Vivimos en uno de los diminutos apartamentos de un bloque de varias plantas que proporciona cobijo a varias familias de clase media. No obstante, es muy posible que los miembros de la familia Felis Domestica que tienen predilección por nuestro bloque superen en número a los miembros de la familia Homo Sapiens. Estos cuadrúpedos con garras retráctiles, que pueden hacer alarde de sus primos rurales (leones, tigres, linces y ocelotes), no temen a nadie en nuestro vecindario. La creciente población felina, con sus nueve vidas, molesta a todos, pero aporta un alivio cómico a muchos.

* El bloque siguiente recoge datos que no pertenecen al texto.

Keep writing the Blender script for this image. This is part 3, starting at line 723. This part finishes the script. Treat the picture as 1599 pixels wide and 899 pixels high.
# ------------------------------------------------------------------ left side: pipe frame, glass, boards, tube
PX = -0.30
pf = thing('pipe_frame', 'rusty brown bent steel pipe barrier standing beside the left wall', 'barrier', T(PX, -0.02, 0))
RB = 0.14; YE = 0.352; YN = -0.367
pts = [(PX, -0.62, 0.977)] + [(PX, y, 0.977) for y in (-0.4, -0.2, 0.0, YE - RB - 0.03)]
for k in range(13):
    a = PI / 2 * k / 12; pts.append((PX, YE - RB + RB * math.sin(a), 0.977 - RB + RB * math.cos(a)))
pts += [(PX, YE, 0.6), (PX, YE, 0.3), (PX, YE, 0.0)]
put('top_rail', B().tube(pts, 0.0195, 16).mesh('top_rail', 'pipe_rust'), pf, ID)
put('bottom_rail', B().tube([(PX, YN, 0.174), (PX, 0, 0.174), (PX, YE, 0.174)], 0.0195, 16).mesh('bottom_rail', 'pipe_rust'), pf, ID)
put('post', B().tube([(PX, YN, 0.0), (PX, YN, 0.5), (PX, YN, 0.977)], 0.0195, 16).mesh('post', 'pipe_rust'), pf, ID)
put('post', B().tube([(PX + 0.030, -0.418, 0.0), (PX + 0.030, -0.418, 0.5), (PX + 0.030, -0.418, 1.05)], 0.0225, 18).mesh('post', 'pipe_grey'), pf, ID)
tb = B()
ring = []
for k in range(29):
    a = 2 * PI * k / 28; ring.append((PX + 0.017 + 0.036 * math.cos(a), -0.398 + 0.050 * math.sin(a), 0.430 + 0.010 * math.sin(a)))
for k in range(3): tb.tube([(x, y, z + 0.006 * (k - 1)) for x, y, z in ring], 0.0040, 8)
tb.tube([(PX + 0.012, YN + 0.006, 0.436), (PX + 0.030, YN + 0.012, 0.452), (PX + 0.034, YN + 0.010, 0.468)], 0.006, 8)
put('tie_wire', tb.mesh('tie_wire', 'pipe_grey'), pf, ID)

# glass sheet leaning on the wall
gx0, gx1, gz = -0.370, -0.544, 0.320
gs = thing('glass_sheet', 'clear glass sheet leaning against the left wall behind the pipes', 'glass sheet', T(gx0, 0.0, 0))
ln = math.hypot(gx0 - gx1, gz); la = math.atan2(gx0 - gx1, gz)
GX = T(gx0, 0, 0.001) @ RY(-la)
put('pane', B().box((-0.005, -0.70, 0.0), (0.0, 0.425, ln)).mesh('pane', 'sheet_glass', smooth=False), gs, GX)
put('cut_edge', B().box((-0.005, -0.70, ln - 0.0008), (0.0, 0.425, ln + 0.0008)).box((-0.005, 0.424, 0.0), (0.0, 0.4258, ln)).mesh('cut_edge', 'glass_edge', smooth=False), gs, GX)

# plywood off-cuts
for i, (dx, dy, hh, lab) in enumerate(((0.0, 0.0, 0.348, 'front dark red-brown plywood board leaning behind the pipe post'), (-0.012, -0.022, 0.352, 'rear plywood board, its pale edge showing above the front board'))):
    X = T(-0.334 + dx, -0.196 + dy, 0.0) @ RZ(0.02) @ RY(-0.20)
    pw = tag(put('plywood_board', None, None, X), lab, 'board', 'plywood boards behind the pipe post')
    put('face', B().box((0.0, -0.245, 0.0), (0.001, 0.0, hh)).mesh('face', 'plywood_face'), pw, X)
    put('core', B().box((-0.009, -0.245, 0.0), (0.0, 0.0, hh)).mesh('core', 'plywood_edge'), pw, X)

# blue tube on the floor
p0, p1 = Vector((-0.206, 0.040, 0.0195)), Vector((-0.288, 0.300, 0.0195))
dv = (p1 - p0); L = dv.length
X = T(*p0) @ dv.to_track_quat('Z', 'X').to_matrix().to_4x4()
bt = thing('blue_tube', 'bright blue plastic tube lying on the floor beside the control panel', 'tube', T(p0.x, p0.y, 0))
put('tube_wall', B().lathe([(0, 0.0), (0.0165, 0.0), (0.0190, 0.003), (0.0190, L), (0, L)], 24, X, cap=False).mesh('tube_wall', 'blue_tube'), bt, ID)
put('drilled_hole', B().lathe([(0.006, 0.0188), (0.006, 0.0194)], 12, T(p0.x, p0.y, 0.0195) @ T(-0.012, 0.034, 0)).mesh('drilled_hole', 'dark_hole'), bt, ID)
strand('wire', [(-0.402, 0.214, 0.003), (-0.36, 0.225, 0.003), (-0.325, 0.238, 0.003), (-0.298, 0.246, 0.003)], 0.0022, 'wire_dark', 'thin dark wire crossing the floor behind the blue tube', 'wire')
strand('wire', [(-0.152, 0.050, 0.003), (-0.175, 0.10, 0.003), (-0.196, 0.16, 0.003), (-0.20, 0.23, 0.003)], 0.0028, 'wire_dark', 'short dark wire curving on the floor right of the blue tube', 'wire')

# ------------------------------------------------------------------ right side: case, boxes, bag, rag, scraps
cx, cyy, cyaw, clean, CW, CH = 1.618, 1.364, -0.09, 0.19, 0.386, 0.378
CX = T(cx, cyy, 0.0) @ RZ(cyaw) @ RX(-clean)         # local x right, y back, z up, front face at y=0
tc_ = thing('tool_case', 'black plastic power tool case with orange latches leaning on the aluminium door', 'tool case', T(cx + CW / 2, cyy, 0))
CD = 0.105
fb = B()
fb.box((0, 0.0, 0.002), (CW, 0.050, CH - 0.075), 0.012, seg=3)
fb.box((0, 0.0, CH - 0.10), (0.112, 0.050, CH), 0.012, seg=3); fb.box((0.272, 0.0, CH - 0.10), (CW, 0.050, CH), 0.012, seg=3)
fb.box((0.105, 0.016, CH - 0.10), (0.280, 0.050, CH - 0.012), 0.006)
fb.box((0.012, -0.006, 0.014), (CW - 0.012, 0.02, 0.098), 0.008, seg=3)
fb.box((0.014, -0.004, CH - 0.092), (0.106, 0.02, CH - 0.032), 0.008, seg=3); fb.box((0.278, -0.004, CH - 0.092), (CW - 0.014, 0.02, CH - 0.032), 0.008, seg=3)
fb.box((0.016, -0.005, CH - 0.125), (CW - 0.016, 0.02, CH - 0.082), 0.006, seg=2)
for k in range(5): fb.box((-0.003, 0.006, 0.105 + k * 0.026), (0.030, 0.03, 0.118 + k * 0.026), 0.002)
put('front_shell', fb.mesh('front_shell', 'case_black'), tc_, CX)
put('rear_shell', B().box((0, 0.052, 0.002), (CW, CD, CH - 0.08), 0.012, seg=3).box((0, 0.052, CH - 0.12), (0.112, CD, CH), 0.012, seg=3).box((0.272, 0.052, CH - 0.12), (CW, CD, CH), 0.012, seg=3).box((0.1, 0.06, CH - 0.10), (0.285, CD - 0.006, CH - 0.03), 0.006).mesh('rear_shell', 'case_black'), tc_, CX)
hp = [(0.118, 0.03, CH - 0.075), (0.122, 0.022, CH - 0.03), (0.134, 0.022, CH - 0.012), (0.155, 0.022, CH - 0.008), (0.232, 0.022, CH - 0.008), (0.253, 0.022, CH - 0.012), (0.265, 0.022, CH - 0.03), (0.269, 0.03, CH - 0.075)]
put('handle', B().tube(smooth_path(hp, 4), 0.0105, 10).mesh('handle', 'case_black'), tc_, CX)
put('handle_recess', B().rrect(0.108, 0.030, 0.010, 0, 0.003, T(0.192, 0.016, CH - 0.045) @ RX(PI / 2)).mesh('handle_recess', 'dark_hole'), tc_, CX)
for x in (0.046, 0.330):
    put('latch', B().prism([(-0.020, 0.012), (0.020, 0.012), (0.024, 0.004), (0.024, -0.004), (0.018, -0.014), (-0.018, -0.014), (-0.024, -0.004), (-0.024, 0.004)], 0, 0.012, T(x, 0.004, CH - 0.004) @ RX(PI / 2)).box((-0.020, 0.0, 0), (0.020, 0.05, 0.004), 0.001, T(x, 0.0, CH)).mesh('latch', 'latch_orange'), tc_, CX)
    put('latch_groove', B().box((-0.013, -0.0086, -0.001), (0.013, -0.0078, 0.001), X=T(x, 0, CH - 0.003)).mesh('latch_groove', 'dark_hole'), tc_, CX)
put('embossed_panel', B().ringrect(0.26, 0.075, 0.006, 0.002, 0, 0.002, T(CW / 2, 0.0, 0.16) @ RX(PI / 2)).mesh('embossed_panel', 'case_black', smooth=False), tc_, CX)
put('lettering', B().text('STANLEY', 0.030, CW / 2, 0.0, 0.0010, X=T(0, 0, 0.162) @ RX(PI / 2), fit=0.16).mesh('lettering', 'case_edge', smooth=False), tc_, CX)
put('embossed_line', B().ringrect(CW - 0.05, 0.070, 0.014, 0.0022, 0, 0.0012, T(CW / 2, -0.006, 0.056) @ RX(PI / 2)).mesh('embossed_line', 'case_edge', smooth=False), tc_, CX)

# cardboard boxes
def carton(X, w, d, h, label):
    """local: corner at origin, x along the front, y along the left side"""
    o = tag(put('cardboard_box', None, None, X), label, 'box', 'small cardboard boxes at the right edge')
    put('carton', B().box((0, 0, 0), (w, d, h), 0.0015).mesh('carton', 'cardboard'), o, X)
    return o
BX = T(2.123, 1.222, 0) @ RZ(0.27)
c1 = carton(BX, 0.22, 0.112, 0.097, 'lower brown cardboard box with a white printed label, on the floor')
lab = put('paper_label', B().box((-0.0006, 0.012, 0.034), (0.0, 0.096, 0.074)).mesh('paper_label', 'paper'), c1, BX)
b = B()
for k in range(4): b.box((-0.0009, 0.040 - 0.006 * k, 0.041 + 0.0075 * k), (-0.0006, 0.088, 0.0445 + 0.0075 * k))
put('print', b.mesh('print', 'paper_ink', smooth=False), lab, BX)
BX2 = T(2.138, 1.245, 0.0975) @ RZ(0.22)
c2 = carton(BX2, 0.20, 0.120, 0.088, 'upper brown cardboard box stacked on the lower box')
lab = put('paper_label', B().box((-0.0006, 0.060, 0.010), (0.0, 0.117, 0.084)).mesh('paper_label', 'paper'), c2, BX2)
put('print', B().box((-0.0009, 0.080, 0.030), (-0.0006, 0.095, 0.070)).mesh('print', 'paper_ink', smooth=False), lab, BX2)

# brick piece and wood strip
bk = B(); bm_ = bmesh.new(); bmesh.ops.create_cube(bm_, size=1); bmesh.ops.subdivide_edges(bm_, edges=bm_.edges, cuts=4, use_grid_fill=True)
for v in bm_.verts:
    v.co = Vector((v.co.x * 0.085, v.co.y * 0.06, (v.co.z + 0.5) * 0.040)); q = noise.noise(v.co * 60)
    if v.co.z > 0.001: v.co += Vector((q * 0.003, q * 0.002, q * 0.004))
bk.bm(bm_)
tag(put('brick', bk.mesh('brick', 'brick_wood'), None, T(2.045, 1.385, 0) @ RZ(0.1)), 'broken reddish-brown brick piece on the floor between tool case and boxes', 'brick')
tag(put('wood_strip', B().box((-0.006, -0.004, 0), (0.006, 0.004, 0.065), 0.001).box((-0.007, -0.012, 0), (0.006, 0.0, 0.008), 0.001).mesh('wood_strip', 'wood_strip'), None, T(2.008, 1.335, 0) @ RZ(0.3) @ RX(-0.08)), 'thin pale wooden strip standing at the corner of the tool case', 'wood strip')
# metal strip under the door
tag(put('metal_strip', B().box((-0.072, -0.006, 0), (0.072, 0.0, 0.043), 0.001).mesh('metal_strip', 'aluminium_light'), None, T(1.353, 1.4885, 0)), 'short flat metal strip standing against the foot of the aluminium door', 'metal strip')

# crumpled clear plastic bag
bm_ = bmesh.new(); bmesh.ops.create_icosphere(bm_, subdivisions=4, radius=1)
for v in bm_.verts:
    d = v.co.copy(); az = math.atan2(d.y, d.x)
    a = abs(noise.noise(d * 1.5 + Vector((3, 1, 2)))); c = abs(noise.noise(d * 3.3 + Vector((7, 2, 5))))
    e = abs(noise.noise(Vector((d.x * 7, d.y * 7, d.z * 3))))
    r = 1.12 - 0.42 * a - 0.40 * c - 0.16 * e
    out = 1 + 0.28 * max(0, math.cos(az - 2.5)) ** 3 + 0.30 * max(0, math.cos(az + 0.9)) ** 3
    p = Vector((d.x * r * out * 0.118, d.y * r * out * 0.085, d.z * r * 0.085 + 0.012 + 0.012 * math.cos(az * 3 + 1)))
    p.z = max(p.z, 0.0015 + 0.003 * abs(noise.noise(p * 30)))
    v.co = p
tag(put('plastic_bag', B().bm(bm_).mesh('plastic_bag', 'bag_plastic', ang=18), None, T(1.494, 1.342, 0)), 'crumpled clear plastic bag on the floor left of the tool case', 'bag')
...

Los gatos de nuestra calle tienen sus propias demarcaciones de territorio, muy estrictas. Los cazadores de ratones de las plantas baja, primera y segunda permanecen en ellas, excepto por algunas incursiones en cocinas más allá de la línea de control, fruto del hambre. La terraza está reservada exclusivamente para los jóvenes y la usan de vez en cuando los antiguos aristócratas siameses para lamerse el cuerpo y tomar el sol. Algunos machos buscan rincones acogedores para dormirse ronroneando en lugares donde no cabe ni un gato, como la cabina del vigilante, donde pueden encontrarse un compañero echando una siestecita. Dios ha bendecido a estos gatos con dos laringes: una para ronronear y otra para maullar. Algunos de los sopranos felinos de nuestra localidad mantienen a los residentes despiertos con sus orquestas nocturnas en ocasiones especiales.
Algunos de los residentes, que quieren que todo esté tan limpio como un gato, se irritan cuando estos mininos viejos desordenan sus cosas. Los halcones que se esconden entre los residentes opinan firmemente que se debería echar a estos felinos con un gato de nueve colas. Pero las palomas aguardan indecisas a ver hacia qué lado saltan los gatos. Bueno, ¡no sabemos a quién le tocará poner el cascabel al gato!